Macron triumfuje
Prezydent Francji naprawdę będzie mógł rządzić. Ale za wcześnie na entuzjazm
Ruch prezydenta Macrona zdobył rekordową większość w pierwszej turze francuskich wyborów parlamentarnych. Ale trzeba pamiętać, że do urn poszedł co drugi Francuz, bo niezadowolonych jest wciąż bardzo dużo, a wraz z uruchomieniem reform ich liczba jeszcze wrośnie.
Bezpośrednio po majowych wyborach, w których Emmanuel Macron pokonał Marine Le Pen, i światowe media odtrąbiły zatrzymanie fali populistów, co bardziej doświadczeni komentatorzy ostrzegali, że zwycięstwo prezydenckie Macrona to jedno, ale dopiero wybory parlamentarne pokażą, czy będzie on mógł zrealizować swoje plany i naprawdę zacząć rządzić Francją. A na to widoki nie były wcale takie oczywiste.
Francuzi zadowoleni ze swojego prezydenta
Pisano, że założony zaledwie przed rokiem ruch Macrona La Republique En Marche (Republika Naprzód/REM) nie jest nawet partią, większość przedstawicieli tego ruchu nigdy wcześniej nie działała w polityce, są to lokalni działacze, urzędnicy i biznesmeni, którzy są oczywiście fachowcami, ale bez politycznego doświadczenia. Zakładano więc z jednaj strony, że REM nie będzie miał dużej siły przebicia, a z drugiej, że nie uda mu się zdobyć większości, ponieważ dwie największe francuskie partie, Republikanie i Partia Socjalistyczna, wcale łatwo pola nie oddadzą.

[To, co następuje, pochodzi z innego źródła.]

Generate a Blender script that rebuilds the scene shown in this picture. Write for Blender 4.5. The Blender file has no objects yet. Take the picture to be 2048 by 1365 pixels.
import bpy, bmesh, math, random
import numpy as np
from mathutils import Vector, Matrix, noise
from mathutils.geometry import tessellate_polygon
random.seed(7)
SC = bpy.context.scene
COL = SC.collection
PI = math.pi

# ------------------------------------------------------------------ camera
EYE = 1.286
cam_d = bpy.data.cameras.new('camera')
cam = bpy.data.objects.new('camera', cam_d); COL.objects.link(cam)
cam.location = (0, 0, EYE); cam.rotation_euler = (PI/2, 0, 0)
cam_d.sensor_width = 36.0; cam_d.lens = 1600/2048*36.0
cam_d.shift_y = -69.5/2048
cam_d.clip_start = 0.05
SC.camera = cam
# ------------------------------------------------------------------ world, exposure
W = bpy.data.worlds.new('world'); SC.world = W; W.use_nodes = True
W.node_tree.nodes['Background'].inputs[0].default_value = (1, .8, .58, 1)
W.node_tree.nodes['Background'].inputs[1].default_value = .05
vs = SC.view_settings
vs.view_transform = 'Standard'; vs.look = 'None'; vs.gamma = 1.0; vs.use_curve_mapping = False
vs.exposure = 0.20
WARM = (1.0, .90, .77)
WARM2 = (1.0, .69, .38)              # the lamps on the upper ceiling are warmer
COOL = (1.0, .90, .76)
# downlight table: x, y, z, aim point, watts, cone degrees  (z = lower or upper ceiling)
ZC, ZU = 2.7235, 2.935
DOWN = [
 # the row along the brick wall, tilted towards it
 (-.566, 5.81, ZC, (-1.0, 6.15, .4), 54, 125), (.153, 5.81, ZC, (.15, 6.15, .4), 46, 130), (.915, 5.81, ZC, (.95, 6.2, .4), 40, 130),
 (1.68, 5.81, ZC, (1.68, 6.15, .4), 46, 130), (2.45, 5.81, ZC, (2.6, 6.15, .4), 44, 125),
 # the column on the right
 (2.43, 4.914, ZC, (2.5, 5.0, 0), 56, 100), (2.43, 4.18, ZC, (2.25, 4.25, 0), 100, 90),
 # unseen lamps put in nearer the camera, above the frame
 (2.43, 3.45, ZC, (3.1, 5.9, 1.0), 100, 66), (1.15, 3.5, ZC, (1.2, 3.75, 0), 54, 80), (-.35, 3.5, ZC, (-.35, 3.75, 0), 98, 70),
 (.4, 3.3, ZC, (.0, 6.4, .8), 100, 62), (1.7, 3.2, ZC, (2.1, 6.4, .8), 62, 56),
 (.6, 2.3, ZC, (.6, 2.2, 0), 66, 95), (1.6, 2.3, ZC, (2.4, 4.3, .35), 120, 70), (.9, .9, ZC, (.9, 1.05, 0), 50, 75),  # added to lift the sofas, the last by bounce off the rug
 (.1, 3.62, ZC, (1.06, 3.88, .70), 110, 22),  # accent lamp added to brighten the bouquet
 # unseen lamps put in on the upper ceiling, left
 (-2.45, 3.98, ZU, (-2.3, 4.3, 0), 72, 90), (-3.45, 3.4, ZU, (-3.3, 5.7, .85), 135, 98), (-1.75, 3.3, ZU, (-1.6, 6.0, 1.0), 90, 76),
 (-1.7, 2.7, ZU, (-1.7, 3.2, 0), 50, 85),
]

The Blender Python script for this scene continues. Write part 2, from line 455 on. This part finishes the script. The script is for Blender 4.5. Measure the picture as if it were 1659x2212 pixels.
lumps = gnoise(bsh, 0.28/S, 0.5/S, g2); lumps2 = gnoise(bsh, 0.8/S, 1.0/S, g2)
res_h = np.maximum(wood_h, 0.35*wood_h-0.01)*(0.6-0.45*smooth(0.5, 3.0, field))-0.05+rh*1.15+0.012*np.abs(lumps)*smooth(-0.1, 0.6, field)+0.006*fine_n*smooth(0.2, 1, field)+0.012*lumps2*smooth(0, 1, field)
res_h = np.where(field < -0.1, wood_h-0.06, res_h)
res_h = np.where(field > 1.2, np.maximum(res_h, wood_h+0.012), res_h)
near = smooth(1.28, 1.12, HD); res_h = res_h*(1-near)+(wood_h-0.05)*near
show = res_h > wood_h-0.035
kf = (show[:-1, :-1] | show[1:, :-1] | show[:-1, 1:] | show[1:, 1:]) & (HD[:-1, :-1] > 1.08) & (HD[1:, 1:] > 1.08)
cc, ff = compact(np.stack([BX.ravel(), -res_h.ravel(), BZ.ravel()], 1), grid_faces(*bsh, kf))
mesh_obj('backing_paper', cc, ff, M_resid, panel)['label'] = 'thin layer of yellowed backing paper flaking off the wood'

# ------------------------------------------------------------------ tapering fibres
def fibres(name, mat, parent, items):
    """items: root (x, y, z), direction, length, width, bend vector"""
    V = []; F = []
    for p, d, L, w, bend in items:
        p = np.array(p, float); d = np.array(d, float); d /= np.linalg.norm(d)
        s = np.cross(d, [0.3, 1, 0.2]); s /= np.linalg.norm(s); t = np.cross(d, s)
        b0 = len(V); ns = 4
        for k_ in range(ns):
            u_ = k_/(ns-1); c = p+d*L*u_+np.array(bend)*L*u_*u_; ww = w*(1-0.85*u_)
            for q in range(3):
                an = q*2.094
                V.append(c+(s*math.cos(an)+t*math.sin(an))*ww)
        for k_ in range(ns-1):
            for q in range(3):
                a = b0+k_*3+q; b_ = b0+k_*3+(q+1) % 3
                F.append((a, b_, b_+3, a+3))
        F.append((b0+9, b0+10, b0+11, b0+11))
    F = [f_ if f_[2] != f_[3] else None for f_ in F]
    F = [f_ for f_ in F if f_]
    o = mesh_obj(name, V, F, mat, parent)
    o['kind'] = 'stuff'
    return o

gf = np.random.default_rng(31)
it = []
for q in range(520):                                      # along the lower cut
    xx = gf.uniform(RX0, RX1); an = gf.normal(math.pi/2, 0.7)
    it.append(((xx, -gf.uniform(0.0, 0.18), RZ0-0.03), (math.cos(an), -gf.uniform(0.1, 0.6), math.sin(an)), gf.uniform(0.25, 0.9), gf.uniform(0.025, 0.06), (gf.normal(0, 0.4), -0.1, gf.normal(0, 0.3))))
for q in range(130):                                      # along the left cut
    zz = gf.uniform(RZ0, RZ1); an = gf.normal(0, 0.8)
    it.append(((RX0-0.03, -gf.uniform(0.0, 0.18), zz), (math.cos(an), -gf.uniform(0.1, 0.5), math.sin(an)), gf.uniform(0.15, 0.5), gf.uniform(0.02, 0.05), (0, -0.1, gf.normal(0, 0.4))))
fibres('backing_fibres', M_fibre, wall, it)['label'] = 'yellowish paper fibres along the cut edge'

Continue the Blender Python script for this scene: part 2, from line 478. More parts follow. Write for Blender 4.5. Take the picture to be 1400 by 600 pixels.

Tymczasem właśnie okazało się, że Francuzi zaufali Macronowi dużo bardziej, niż przypuszczano. Podobała im się jego polityka personalna i powołanie do rządu ludzi zarówno z umiarkowanej prawicy, lewicy, jak i centrum oraz danie tek ekologom i przedstawicielom społeczeństwa obywatelskiego.